Il capitolo 3 ricalca una parte del corso di logica matematica tenuto da Gabriele Lolli stesso.

Il quarto capitolo è dedicato agli stili di dimostrazione e il quinto presenta Una morale, ricavata dalla precedente carrellata di dimostrazioni: “poiché le dimostrazioni si presentano con stili ben caratterizzati a seconda dei settori disciplinari, per insegnare a fare dimostrazioni, o anche soltanto per apprezzarle, è auspicabile una frequentazione dei diversi campi della matematica […] Bisogna tuttavia che le persone abbiano gli strumenti per riconoscere ed esplicitare le differenze che le colpiscono. Nella fruizione artistica si presenta un analogo problema di educazione; il diverso godimento che si prova davanti a un Van Gogh o a un Warhol non può essere lasciato alle pure sensazioni; diventa più profondo se diventa più consapevole, se si hanno gli strumenti culturali per confrontare non solo momenti storici, ambienti, intenzioni ma anche le tecniche degli autori. Nel caso delle dimostrazioni le tecniche sono le logiche. […] Le logiche sono il modo di funzionare della nostra testa […] Per fortuna la nostra testa è capace di funzionare in diversi modi. Non si deve essere vincolati a una sola impostazione, soprattutto nell’insegnamento […] Le varie riforme sperimentate nei paesi occidentali privilegiano ora l’una ora l’altra disposizione, una volta i calcoli, una volta le astrazioni, oppure la soluzione dei problemi. La risposta invece sta nella loro compresenza, o addirittura contrapposizione; le persone bisogna sorprenderle.”
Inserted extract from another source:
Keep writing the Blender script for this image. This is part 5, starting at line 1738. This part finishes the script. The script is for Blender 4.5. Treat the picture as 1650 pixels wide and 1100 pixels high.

Come ribadisce l’autore “sono le dimostrazioni che sorprendono, non i fatti.” I matematici si sorprendono per i risultati di una dimostrazione che rende comprensibile e chiaro un determinato concetto. La “sorpresa” ha inizio quando un “fatto” matematico non risulta isolato, ma proprio attraverso una dimostrazione si arriva alla generalizzazione, sussumendo il “fatto” considerato sotto un risultato generale.